→ **Given task**:
Locate the lines that hold the string "picture". Copy every such line.
○ ○ ○ ○ ○
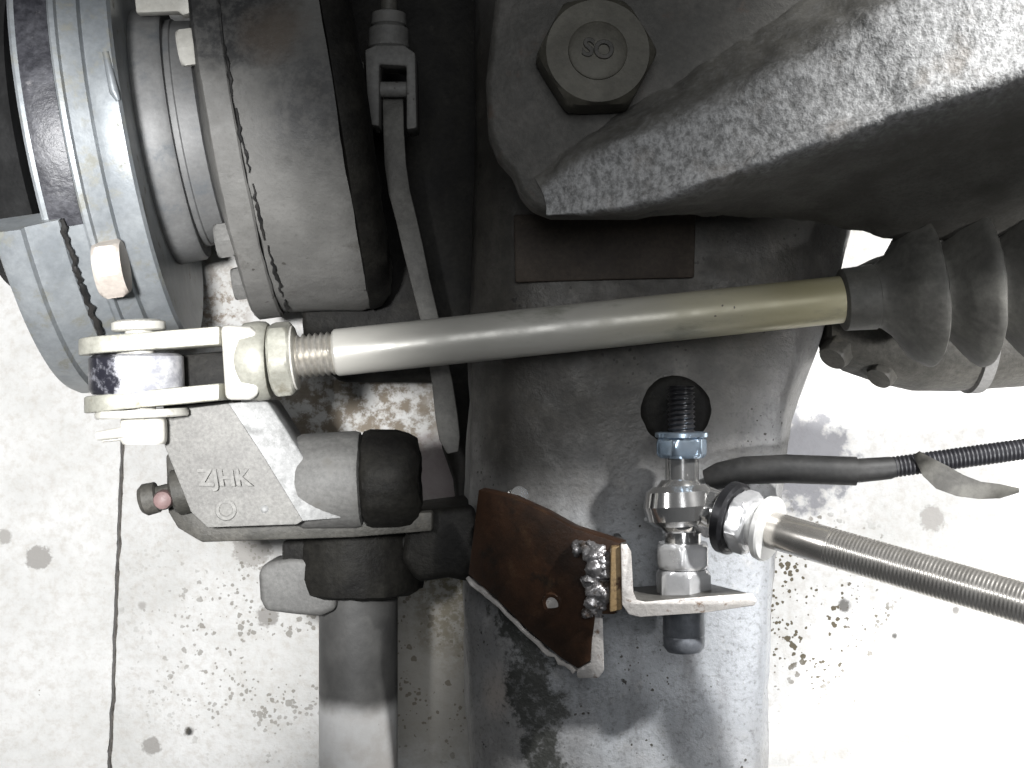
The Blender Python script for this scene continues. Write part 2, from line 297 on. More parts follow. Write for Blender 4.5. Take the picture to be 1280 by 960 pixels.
class B:
    """mesh collector in drawing units; build() links ONE object"""
    def __init__(s): s.v = []; s.f = []
    def add(s, vs, fs):
        k = len(s.v); s.v += [Vector(p) for p in vs]; s.f += [tuple(i+k for i in f) for f in fs]; return s
    def grid(s, rows, closed_u=False, closed_v=False, cap0=False, cap1=False):
        nr, nc = len(rows), len(rows[0]); vs = [p for r in rows for p in r]; fs = []
        for i in range(nr if closed_v else nr-1):
            for j in range(nc if closed_u else nc-1):
                a = i*nc+j; b = i*nc+(j+1) % nc; c = ((i+1) % nr)*nc+(j+1) % nc; d = ((i+1) % nr)*nc+j
                fs.append((a, b, c, d))
        if cap0: fs.append(tuple(range(nc)))
        if cap1: fs.append(tuple((nr-1)*nc+j for j in range(nc)))
        return s.add(vs, fs)
    def prism(s, top, bottom):
        n = len(top); fs = [tuple(range(n)), tuple(reversed(range(n, 2*n)))]
        for i in range(n):
            j = (i+1) % n; fs.append((i, i+n, j+n, j))
        return s.add(list(top)+list(bottom), fs)
    def slab(s, pts, z1, z0):
        """outline drawn on the upper face (photo px at z1), straight walls down to z0"""
        t = [W(x, y, z1) for x, y in pts]; return s.prism(t, [Vector((p.x, p.y, z0)) for p in t])
    def tube(s, path, rad, n=20, caps=True, up=None, squash=1.0):
        path = [Vector(p) for p in path]; m = len(path)
        rad = rad if hasattr(rad, '__len__') else [rad]*m
        rows = []; ref = None
        for i, p in enumerate(path):
            d = (path[min(i+1, m-1)]-path[max(i-1, 0)])
            if d.length < 1e-6: d = path[-1]-path[0]
            d.normalize()
            if ref is None:
                ref = Vector(up) if up else Vector((0, 0, 1))
                if abs(ref.dot(d)) > 0.95: ref = Vector((0, 1, 0))
            a = ref-d*ref.dot(d); a.normalize(); ref = a; b = d.cross(a)
            rows.append([p+(a*math.cos(2*math.pi*k/n)*squash+b*math.sin(2*math.pi*k/n))*rad[i] for k in range(n)])
        return s.grid(rows, closed_u=True, cap0=caps, cap1=caps)
    def build(s, name, mat, parent=None, bevel=0, seg=2, smooth=38, bang=30, sub=0, raw=False, jitter=0, jscale=0.03, label=None):
        me = bpy.data.meshes.new(name)
        org = wloc(parent)/U if parent is not None else Vector((0, 0, 0))
        bm = bmesh.new(); vs = [bm.verts.new(p-org) for p in s.v]
        for f in s.f:
            try: bm.faces.new([vs[i] for i in f])
            except ValueError: pass
        if not raw: bmesh.ops.remove_doubles(bm, verts=bm.verts, dist=0.01)
        bmesh.ops.recalc_face_normals(bm, faces=bm.faces)
        if bevel:
            ed = [e for e in bm.edges if len(e.link_faces) == 2 and e.calc_face_angle(0) > R(bang)]
            bmesh.ops.bevel(bm, geom=ed, offset=bevel, offset_type='OFFSET', segments=seg, affect='EDGES', profile=0.5, clamp_overlap=True)
        if sub:
            bmesh.ops.subdivide_edges(bm, edges=bm.edges, cuts=sub, use_grid_fill=True)
        if jitter:
            bm.normal_update()
            for v in bm.verts:
                v.co += v.normal*jitter*noise.fractal(v.co*jscale, 1.0, 2.0, 3)
        bmesh.ops.scale(bm, vec=(U, U, U), verts=bm.verts)
        bm.to_mesh(me); bm.free()
        me.shade_smooth(); me.set_sharp_from_angle(angle=R(smooth))
        me.materials.append(MT[mat])
        o = bpy.data.objects.new(name, me); COL.objects.link(o)
        if parent is not None: o.parent = parent
        if label: o['label'] = label
        return o

def cr(P, t):     # Catmull-Rom through the stations
    n = len(P)-1; i = min(int(t*n), n-1); f = t*n-i
    p0, p1, p2, p3 = P[max(i-1, 0)], P[i], P[i+1], P[min(i+2, n)]
    return tuple(0.5*((2*p1[k])+(-p0[k]+p2[k])*f+(2*p0[k]-5*p1[k]+4*p2[k]-p3[k])*f*f+(-p0[k]+3*p1[k]-3*p2[k]+p3[k])*f**3) for k in range(len(p1)))

class Axis:
    """axis of revolution: n points towards the camera side, m down the picture"""
    def __init__(s, A, d):
        s.A = Vector(A); s.d = Vector(d).normalized()
        z = Vector((0, 0, 1)); s.n = z-s.d*z.dot(s.d)
        if s.n.length < 0.05: s.n = Vector((0, 1, 0))-s.d*s.d.y
        s.n.normalize(); s.m = s.d.cross(s.n)
        if s.m.y > 0 or (abs(s.m.y) < 1e-3 and s.m.x < 0): s.m = -s.m
    def pt(s, t, r, phi): return s.A+s.d*t+(s.n*math.cos(phi)+s.m*math.sin(phi))*r
    def lathe(s, b, prof, n=64, p0=0, p1=360, caps=True):
        full = abs(p1-p0) >= 360
        c = n if full else n+1
        rows = [[s.pt(t, r, R(p0+(p1-p0)*k/n)) for k in range(c)] for t, r in prof]
        if full: b.grid(rows, closed_u=True, cap0=caps, cap1=caps)
        else:
            b.grid(rows, closed_u=False)
            b.add([r[0] for r in rows], [tuple(range(len(rows)))]); b.add([r[-1] for r in rows], [tuple(range(len(rows)))])
        return b
    def tpx(s, px, r):
        """axial position where the camera-side line of radius r shows at photo column px"""
        off = px-640; P = s.A+s.n*r
        return (off*(H-P.z)-H*P.x)/(H*s.d.x+off*s.d.z)
    def rows_px(s, prof): return [(s.tpx(px, r), r) for px, r in prof]
    def hexnut(s, b, t0, t1, rc, rot=0, hole=0, c0=True, c1=True, n=72):
        """chamfered hexagon, rc = radius at the corners"""
        h = t1-t0; ap = rc*math.cos(math.pi/6); cf = min(abs(h)*0.22, rc*0.2)*(1 if h > 0 else -1)
        def hexr(a):
            q = (a-R(rot)) % (math.pi/3)-math.pi/6
            return ap/math.cos(q)
        lv = []
        lv += [(t0, ap*0.97), (t0+cf*0.5, ap*0.97+(rc-ap*0.97)*0.55), (t0+cf, rc*1.01)] if c0 else [(t0, rc*2)]
        lv += [(t1-cf, rc*1.01), (t1-cf*0.5, ap*0.97+(rc-ap*0.97)*0.55), (t1, ap*0.97)] if c1 else [(t1, rc*2)]
        rows = []
        if hole: rows.append([s.pt(t0, hole, 2*math.pi*k/n) for k in range(n)])
        for t, lim in lv: rows.append([s.pt(t, min(hexr(2*math.pi*k/n), lim), 2*math.pi*k/n) for k in range(n)])
        if hole: rows.append([s.pt(t1, hole, 2*math.pi*k/n) for k in range(n)])
        return b.grid(rows, closed_u=True, cap0=not hole, cap1=not hole, closed_v=bool(hole))
    def thread(s, b, t0, t1, r, pitch, depth, n=36, per=6, r1=None):
        m = max(2, int(abs(t1-t0)/pitch*per)); rows = []
        for i in range(m+1):
            t = t0+(t1-t0)*i/m; rr = r+((r1-r)*i/m if r1 else 0); row = []
            for k in range(n):
                a = 2*math.pi*k/n; f = (abs(t-t0)/pitch-k/n) % 1.0
                row.append(s.pt(t, rr-depth*abs(2*f-1), a))
            rows.append(row)
        return b.grid(rows, closed_u=True, cap0=True, cap1=True)

def axis2(p, q): 
    p = Vector(p); q = Vector(q); return Axis(p, q-p), (q-p).length

# ------------------------------------------------------------------ floor: two slabs with a dirty joint
FZ = -600
floor = bpy.data.objects.new('floor', None); COL.objects.link(floor); floor['kind'] = 'structure'; floor['label'] = 'pale stained concrete workshop floor'
floor.location = (0, 0, FZ*U)
b = B(); b.add([(-7000, -7000, FZ-14), (7000, -7000, FZ-14), (7000, 7000, FZ-14), (-7000, 7000, FZ-14)], [(0, 1, 2, 3)])
o = b.build('joint_bed', 'joint', floor); o['kind'] = 'structure'
def joint_x(y):       # wandering centre line of the joint, by y in drawing units
    base = W(153, 550, FZ).x+(y-W(0, 550, FZ).y)*((W(153, 550, FZ).x-W(137, 960, FZ).x)/(W(0, 550, FZ).y-W(0, 960, FZ).y))
    return base
ys = [-7000, -3000, -1500]+[-900+i*7 for i in range(300)]+[1500, 3000, 7000]
for side in (-1, 1):
    top = []
    for y in ys:
        w = 3.2+1.8*noise.noise(Vector((side*3.1, y*0.035, 0)))+2.2*max(0, noise.noise(Vector((side*5.7, y*0.11, 3))))
        x = joint_x(y)+2.2*noise.noise(Vector((0, y*0.02, 9)))+side*w
        top.append((x, y))
    bb = B(); e = side*7000
    A1 = [Vector((x, y, FZ-1.5)) for x, y in top]; A0 = [Vector((x, y, FZ-14)) for x, y in top]
    A2 = [Vector((x+side*3, y, FZ)) for x, y in top]; A3 = [Vector((e, y, FZ)) for x, y in top]
    bb.grid([A0, A1, A2, A3])
    o = bb.build('slab', 'floor', floor, smooth=60); o['kind'] = 'structure'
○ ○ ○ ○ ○
→ **Answer for this exercise**:
The Blender Python script for this scene continues. Write part 2, from line 297 on. More parts follow. Write for Blender 4.5. Take the picture to be 1280 by 960 pixels.
    """axis of revolution: n points towards the camera side, m down the picture"""